Stated problem
Only the lines from the top of the records below through the line containing "C = bpy.context.scene.collection" should be printed, exactly and without pictures.

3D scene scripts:
--- BEGIN ---
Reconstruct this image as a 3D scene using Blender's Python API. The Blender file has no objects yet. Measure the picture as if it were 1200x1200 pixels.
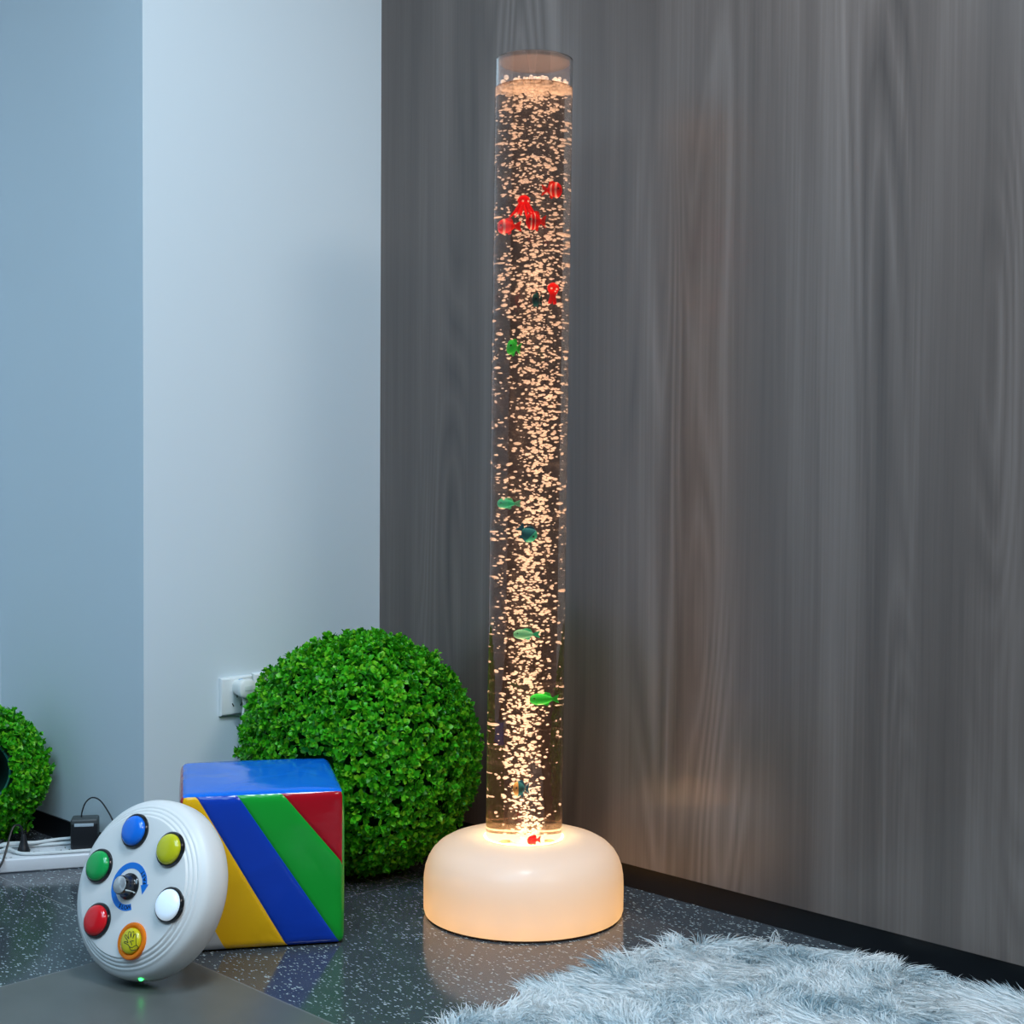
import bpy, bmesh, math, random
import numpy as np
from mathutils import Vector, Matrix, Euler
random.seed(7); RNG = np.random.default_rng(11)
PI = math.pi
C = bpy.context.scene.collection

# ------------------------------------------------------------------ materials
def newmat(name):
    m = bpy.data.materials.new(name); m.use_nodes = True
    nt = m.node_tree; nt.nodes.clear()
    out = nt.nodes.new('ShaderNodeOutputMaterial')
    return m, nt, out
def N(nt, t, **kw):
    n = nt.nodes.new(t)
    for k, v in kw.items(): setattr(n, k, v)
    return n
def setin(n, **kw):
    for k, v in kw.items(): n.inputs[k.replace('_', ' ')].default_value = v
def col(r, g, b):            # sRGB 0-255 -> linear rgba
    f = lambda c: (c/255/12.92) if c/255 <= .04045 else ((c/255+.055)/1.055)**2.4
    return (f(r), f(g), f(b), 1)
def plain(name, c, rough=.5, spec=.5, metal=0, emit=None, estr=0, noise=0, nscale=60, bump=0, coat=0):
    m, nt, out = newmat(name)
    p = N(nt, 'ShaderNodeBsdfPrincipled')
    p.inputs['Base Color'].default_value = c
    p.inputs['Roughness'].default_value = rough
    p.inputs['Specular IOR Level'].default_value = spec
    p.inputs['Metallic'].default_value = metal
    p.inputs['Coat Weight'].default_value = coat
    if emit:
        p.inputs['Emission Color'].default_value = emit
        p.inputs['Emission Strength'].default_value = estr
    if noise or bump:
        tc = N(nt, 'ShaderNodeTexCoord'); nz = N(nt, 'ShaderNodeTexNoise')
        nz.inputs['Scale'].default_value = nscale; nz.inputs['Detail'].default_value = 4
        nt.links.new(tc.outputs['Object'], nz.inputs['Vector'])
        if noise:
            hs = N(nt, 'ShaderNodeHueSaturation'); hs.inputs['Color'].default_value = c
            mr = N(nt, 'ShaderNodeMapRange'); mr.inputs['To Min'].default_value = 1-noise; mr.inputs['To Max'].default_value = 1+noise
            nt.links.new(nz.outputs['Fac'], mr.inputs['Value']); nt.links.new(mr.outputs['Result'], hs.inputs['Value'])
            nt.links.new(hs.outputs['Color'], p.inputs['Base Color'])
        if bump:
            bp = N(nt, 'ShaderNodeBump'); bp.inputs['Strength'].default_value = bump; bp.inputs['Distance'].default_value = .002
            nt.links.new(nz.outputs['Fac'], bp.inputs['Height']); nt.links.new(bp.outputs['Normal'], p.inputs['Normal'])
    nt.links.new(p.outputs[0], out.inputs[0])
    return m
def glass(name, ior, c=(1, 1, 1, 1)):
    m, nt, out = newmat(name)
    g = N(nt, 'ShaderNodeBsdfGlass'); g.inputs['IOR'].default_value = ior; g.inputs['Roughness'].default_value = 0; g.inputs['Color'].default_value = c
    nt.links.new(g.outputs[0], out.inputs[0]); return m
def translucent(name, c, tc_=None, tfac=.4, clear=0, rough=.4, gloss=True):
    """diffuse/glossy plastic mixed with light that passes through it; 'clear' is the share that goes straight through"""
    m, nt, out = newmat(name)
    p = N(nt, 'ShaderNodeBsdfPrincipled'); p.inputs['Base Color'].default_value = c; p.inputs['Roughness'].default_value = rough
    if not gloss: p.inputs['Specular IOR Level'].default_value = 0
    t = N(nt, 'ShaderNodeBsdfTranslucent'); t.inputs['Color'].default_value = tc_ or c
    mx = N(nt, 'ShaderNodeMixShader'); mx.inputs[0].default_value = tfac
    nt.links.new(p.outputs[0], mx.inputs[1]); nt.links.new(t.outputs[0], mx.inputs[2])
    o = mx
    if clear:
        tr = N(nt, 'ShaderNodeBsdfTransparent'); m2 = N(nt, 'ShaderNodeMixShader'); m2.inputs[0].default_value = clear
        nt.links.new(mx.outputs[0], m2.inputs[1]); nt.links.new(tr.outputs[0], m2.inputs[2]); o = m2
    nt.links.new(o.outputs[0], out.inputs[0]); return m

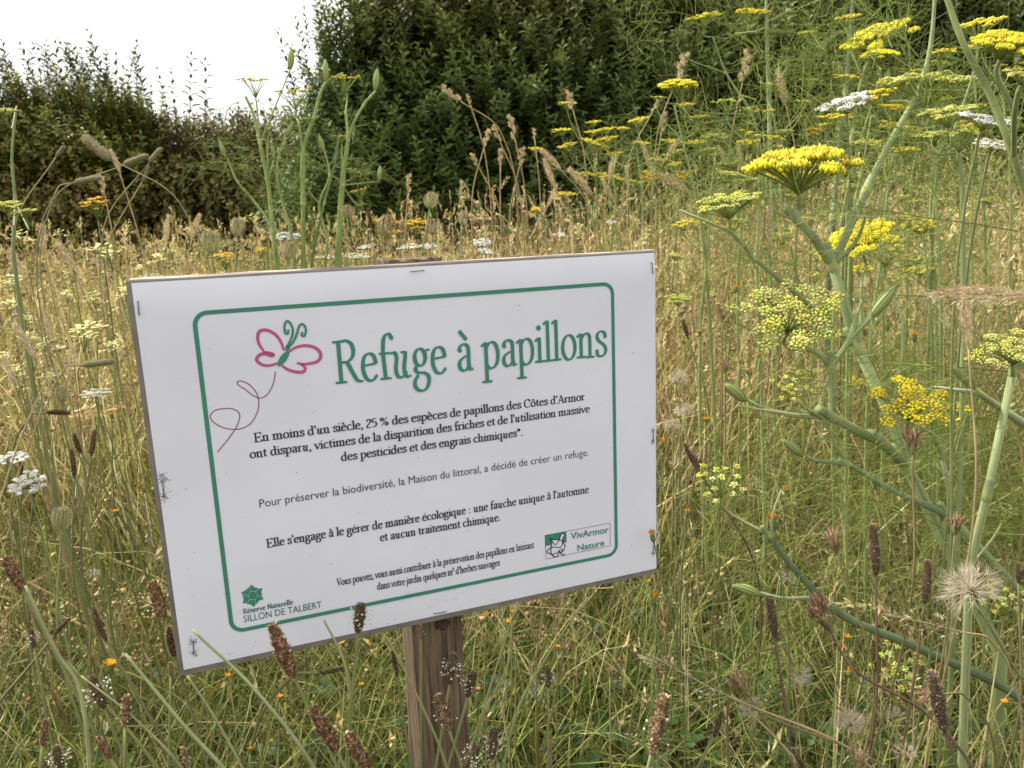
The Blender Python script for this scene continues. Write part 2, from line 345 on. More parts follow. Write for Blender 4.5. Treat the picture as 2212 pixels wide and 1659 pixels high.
--- END ---
Response
Reconstruct this image as a 3D scene using Blender's Python API. The Blender file has no objects yet. Measure the picture as if it were 1200x1200 pixels.
import bpy, bmesh, math, random
import numpy as np
from mathutils import Vector, Matrix, Euler
random.seed(7); RNG = np.random.default_rng(11)
PI = math.pi
C = bpy.context.scene.collection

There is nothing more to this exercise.